Karena itu, ia menilai sangat tepat ketika Turki mengambil inisiatif melalui lawatan Perdana Menteri Recep Erdogan, melakukan road show ke Mesir, Tunisia, dan Libya. "Saya kira ini jadi dukungan positif negara-negara Timur Tengah terhadap Palestina," ujar Mahfud di Jakarta, Rabu (14/9).
Politikus Partai Keadilan Sejahtera (PKS) tersebut yakin Erdogan mampu mengedepankan diplomasi secara tepat dengan pemimpin-pemimpin Arab. Sehingga dukungan perjuangan bagi keanggotaan penuh Palestina di PBB di satu sisi bisa terwujud. Kemudian hak-hak sejarah dan politik Palestina sebagai negara tidak terkebiri seperti yang terjadi sekarang akibat pendudukan Israel.
Adapun untuk syarat dukungan di PBB, Mahfud mengaku belum mengetahui secara detail, termasuk kondisi di internal Palestina sendiri yang berupaya menjadi full membership. Tapi, yang diketahuinya proposal yang akan dibawa Presiden Palestina Mahmoud Abbas belum didasari konsensus secara utuh aspirasi seluruh kelompok politik di dalam negeri. Hamas walaupun tidak secara terang-terangan menolak, lanjut dia, tidak terlalu mendukung.
Hal itu karena dikhawatirkan proposal keanggotaan Palestina ke PBB menjadi bargaining power oleh pihak-pihak tertentu, untuk menekan otoritas dalam penerimaan teritorial garis perbatasan pada 1967. Yang itu jika terwujud, kata Mahfudz, berarti cuma 22 persen dari wilayah historis Palestina. Belum lagi problem lanjutan sebagai ekses persetujuan itu.
Maka dari itu, menurut Mahfud, sebelum Mahmoud Abbas membawa proposal ke PBB, sisa waktu yang ada dilakukan untuk konsolidasi nasional. "Sehingga proposal yang diajukan tersebut merupakan proposal konsensus. Paling tidak dari mayoritas Palestina ikut menyuarakannya," katanya.
Tugas dan peran yang bisa diambil Indonesia, saran dia, mendorng ASEAN dan negara Muslim lainnya untuk mendukung keanggotaan palestina. Apalagi sudah 163 negara menyatakan dukungan berdirinya Palestina. Persoalannya tinggal keianggotaan yang tidak boleh ditawar dengan persoalan teritori Palestina yang belum menemukan kata sepakat antara Hamas dengan Fatah.

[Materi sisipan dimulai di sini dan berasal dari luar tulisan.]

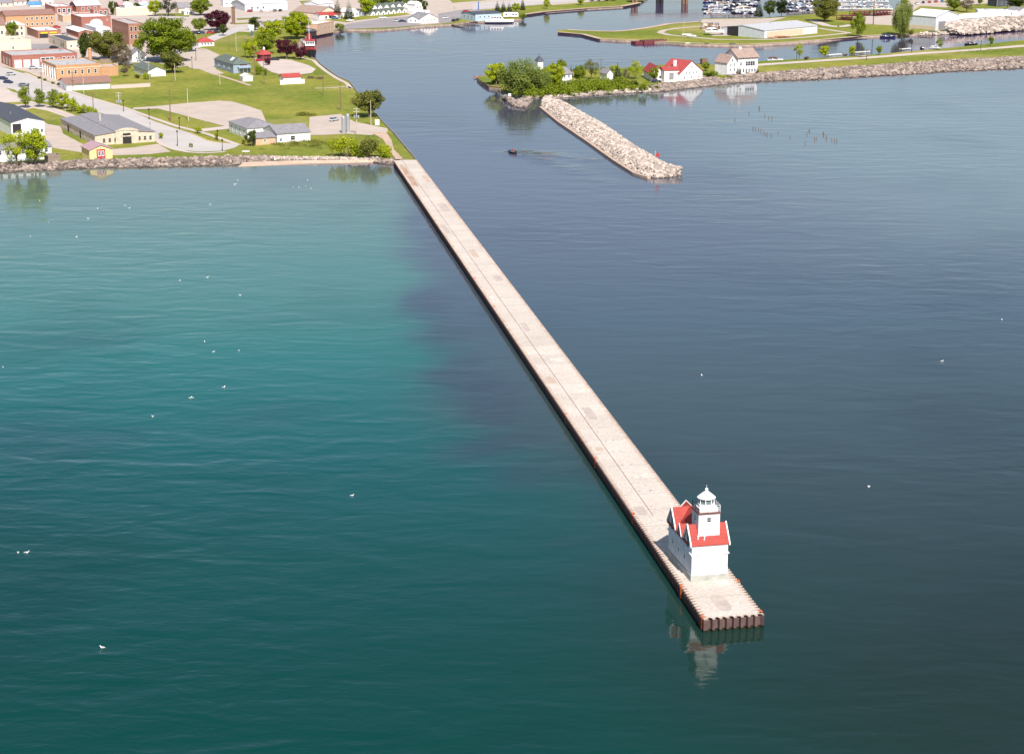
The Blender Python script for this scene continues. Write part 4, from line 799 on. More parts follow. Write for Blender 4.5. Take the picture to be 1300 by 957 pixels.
for (a, b_, dp, wl, rf2, rs, wm2, rm2, lb) in [((-4, 9), (16, 8.6), 10, 5, 'gx', 4, 'cream', 'grey_roof', 'cream house with grey roof in the top left corner'), ((18, 7), (34, 6.8), 10, 5, 'gx', 3.5, 'white', 'tan_roof', 'white house with tan roof left of the blue roofed shed'),
     ((54, 7), (68, 6.7), 9, 4, 'gx', 3, 'white', 'flatwhite', 'white low building just right of the blue roofed shed'), ((151, 10.5), (160, 10.2), 8, 4, 'gx', 3.5, 'darkrust', 'pink_roof', 'small dark red house left of the white gabled garage at the top'),
     ((159, 11), (171, 10.6), 8, 4.5, 'gy', 3.5, 'whitep', 'flatwhite', 'white gabled garage between two dark trees at the top'), ((181, 12), (194, 11.6), 9, 5.5, 'gy', 4, 'lightblue', 'flatwhite', 'pale blue house with white gable by the bright green tree at the top'),
     ((227, 17), (243, 16.6), 8, 7, 'gx', 6, 'cream', 'grey_roof', 'house with grey-brown roof left of the round dark green tree'), ((234, 19.5), (247, 19), 6, 5, 'gy', 3, 'whitep', 'flatwhite', 'small white porch house under the grey-brown roof at the top'),
     ((176, 5), (188, 4.7), 9, 3, 'gx', 3.5, 'white', 'pink_roof', 'small house with dark pink roof at the very top'), ((284, 9), (298, 8.6), 9, 8, 'flat', 0, 'whitep', 'flatwhite', 'small white building with blue window left of the long warehouse')]:
    B('town_house', 'house', lb, a, b_, dp, wl, rf2, rs, wm2, rm2, [('f', 2, .1, .9, .5, 1.0, 1.1)])
B('flat_cream_store', 'building', 'wide flat-roofed cream store behind the red brick garage at the left', (-30, 69), (39.5, 66.6), 20, 15, 'flat', 0, 'cream', 'cream', [('f', 1, .55, .8, .4, 1.0, 1.2)])
r, Wd, D, H, _ = B('fire_station', 'garage', 'red brick garage building with three white overhead doors and flat grey roof', (16, 86.5), (98.5, 81.8), (2, 81), 14.5, 'flat', 0, 'red_brick', 'flatgrey', [('f', 3, .44, .64, .62, 1.9, 1.5), ('f', 3, .76, .97, .62, 1.2, 1.5), ('f', 2, .62, .74, .55, 1.0, 1.2), ('l', 3, .1, .9, .4, 1.6, 2.6, 'cream')])
for i in range(3):
    mb = MB(); u = .035 + i*.135; mb.box(Wd*u, Wd*(u+.105), -.05, 0, 0, H*.66); mb.build('garage_door', M['metal_wall'] if i else M['whitep'], r)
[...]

Artinya masalah teritori palestina yang belum beres, bisa menjadi alat bargaining untuk menerima keanggotaan. "Kelompok-kelompok Palestina punya komitmen untuk itu. Kalau ini dipaksakan dapat memunculkan friksi yang tajam di internal Palestina yang bisa menamatkan proses perdamaian," ujarnya. Pihaknya memperkirakan Israel dan Amerika Serikat juga punya concern yang sama, Kecuali mereka punya agenda yang bisa ditawar-tawar lagi.